— Problem to work on —
Up to and including the line with "t=min(1,max(0,(x-a)/(b-a))); return t*t*(3-2*t)", reproduce the listing below exactly, beginning at its first line.

— Provided material —
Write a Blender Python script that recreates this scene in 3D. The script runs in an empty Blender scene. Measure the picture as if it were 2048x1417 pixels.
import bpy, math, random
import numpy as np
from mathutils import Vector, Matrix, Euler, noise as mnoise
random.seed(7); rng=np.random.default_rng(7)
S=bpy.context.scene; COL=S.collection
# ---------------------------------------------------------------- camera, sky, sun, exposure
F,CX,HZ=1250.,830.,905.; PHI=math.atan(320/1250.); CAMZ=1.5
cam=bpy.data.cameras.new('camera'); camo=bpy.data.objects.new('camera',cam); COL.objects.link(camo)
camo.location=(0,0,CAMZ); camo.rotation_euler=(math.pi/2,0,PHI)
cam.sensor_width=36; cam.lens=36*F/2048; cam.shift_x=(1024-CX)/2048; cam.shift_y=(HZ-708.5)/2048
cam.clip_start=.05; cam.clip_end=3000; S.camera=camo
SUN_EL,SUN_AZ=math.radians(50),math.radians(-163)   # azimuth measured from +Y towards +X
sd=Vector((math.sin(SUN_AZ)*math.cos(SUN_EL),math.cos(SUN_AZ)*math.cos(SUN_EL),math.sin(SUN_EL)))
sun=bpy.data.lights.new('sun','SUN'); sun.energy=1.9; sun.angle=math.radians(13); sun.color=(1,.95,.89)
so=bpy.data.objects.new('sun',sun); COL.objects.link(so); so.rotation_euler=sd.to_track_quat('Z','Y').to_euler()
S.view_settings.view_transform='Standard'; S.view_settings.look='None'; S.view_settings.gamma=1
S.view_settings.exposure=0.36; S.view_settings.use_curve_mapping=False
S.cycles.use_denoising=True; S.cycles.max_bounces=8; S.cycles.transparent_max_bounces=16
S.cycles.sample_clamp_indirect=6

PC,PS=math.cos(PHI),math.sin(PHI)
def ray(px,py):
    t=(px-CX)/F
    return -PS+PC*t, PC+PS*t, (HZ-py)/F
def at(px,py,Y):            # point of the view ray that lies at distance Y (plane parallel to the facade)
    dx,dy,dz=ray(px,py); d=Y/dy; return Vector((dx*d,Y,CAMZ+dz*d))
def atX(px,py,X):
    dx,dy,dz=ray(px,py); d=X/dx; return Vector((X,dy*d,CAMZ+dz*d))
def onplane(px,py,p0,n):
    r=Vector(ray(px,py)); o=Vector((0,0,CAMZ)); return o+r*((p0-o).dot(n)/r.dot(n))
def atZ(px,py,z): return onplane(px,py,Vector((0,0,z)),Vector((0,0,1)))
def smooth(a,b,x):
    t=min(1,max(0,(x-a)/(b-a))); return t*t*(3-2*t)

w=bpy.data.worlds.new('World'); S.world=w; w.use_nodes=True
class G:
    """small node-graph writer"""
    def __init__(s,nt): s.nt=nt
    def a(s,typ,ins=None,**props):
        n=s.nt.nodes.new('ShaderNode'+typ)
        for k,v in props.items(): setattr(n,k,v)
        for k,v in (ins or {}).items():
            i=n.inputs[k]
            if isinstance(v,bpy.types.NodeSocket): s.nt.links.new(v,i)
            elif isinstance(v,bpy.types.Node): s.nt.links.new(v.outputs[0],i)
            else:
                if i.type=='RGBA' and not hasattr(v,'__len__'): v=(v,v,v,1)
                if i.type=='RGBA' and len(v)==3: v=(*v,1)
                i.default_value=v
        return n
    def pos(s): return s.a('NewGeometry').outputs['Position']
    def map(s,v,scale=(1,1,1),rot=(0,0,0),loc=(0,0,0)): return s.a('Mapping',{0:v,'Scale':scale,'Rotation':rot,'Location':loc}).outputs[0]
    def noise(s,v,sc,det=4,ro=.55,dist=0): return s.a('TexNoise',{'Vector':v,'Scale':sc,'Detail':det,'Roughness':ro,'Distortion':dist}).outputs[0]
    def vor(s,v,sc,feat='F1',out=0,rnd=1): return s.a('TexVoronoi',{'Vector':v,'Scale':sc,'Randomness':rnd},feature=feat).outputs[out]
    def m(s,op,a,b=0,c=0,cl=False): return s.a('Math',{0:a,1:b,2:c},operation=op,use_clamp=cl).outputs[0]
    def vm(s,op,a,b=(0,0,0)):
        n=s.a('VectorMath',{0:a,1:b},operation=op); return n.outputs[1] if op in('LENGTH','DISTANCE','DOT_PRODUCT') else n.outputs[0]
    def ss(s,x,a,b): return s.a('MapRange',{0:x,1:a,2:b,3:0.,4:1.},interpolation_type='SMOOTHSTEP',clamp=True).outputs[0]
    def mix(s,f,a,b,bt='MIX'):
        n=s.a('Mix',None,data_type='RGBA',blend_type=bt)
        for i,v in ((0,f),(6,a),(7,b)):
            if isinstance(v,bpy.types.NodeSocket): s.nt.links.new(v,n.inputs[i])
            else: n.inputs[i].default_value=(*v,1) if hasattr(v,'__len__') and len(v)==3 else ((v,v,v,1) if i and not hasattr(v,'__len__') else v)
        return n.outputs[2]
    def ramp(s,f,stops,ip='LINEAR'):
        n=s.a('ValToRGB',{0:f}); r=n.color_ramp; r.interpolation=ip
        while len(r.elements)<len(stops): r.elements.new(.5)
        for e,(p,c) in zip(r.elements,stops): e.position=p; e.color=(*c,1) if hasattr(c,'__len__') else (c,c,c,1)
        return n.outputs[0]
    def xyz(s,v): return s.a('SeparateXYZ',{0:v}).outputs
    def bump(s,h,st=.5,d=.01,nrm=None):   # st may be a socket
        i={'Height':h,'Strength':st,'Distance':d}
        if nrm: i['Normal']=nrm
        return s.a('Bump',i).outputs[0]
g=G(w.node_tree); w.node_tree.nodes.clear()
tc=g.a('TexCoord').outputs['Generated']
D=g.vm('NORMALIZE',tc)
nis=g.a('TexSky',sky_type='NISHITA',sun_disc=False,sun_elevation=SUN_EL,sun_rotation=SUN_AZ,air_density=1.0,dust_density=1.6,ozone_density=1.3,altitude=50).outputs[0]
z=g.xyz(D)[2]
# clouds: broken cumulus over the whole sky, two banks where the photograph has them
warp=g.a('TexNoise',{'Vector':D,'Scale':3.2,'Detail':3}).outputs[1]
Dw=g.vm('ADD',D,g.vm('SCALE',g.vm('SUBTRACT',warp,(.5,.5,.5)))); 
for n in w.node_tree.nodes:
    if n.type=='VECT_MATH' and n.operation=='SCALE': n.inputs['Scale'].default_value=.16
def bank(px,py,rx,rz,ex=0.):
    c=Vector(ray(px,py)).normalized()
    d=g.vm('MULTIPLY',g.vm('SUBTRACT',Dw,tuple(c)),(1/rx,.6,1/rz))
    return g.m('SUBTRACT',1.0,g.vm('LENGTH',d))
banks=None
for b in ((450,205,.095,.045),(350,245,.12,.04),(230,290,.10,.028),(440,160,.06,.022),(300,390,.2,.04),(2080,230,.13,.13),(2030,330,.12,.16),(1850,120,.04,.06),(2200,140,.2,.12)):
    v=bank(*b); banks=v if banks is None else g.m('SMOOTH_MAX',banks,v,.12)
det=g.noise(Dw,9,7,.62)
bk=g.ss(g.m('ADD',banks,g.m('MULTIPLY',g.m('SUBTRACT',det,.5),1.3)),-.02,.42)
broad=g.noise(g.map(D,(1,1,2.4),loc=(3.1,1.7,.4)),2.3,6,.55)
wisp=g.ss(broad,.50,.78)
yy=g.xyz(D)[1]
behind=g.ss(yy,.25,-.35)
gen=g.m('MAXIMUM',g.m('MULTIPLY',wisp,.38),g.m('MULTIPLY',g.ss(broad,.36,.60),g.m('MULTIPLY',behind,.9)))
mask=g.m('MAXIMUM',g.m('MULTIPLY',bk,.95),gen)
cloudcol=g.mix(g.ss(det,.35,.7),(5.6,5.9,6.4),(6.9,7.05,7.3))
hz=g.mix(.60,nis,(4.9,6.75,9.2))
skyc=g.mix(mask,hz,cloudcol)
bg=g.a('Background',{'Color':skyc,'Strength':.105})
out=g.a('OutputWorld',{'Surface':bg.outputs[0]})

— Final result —
Write a Blender Python script that recreates this scene in 3D. The script runs in an empty Blender scene. Measure the picture as if it were 2048x1417 pixels.
import bpy, math, random
import numpy as np
from mathutils import Vector, Matrix, Euler, noise as mnoise
random.seed(7); rng=np.random.default_rng(7)
S=bpy.context.scene; COL=S.collection
# ---------------------------------------------------------------- camera, sky, sun, exposure
F,CX,HZ=1250.,830.,905.; PHI=math.atan(320/1250.); CAMZ=1.5
cam=bpy.data.cameras.new('camera'); camo=bpy.data.objects.new('camera',cam); COL.objects.link(camo)
camo.location=(0,0,CAMZ); camo.rotation_euler=(math.pi/2,0,PHI)
cam.sensor_width=36; cam.lens=36*F/2048; cam.shift_x=(1024-CX)/2048; cam.shift_y=(HZ-708.5)/2048
cam.clip_start=.05; cam.clip_end=3000; S.camera=camo
SUN_EL,SUN_AZ=math.radians(50),math.radians(-163)   # azimuth measured from +Y towards +X
sd=Vector((math.sin(SUN_AZ)*math.cos(SUN_EL),math.cos(SUN_AZ)*math.cos(SUN_EL),math.sin(SUN_EL)))
sun=bpy.data.lights.new('sun','SUN'); sun.energy=1.9; sun.angle=math.radians(13); sun.color=(1,.95,.89)
so=bpy.data.objects.new('sun',sun); COL.objects.link(so); so.rotation_euler=sd.to_track_quat('Z','Y').to_euler()
S.view_settings.view_transform='Standard'; S.view_settings.look='None'; S.view_settings.gamma=1
S.view_settings.exposure=0.36; S.view_settings.use_curve_mapping=False
S.cycles.use_denoising=True; S.cycles.max_bounces=8; S.cycles.transparent_max_bounces=16
S.cycles.sample_clamp_indirect=6

PC,PS=math.cos(PHI),math.sin(PHI)
def ray(px,py):
    t=(px-CX)/F
    return -PS+PC*t, PC+PS*t, (HZ-py)/F
def at(px,py,Y):            # point of the view ray that lies at distance Y (plane parallel to the facade)
    dx,dy,dz=ray(px,py); d=Y/dy; return Vector((dx*d,Y,CAMZ+dz*d))
def atX(px,py,X):
    dx,dy,dz=ray(px,py); d=X/dx; return Vector((X,dy*d,CAMZ+dz*d))
def onplane(px,py,p0,n):
    r=Vector(ray(px,py)); o=Vector((0,0,CAMZ)); return o+r*((p0-o).dot(n)/r.dot(n))
def atZ(px,py,z): return onplane(px,py,Vector((0,0,z)),Vector((0,0,1)))
def smooth(a,b,x):
    t=min(1,max(0,(x-a)/(b-a))); return t*t*(3-2*t)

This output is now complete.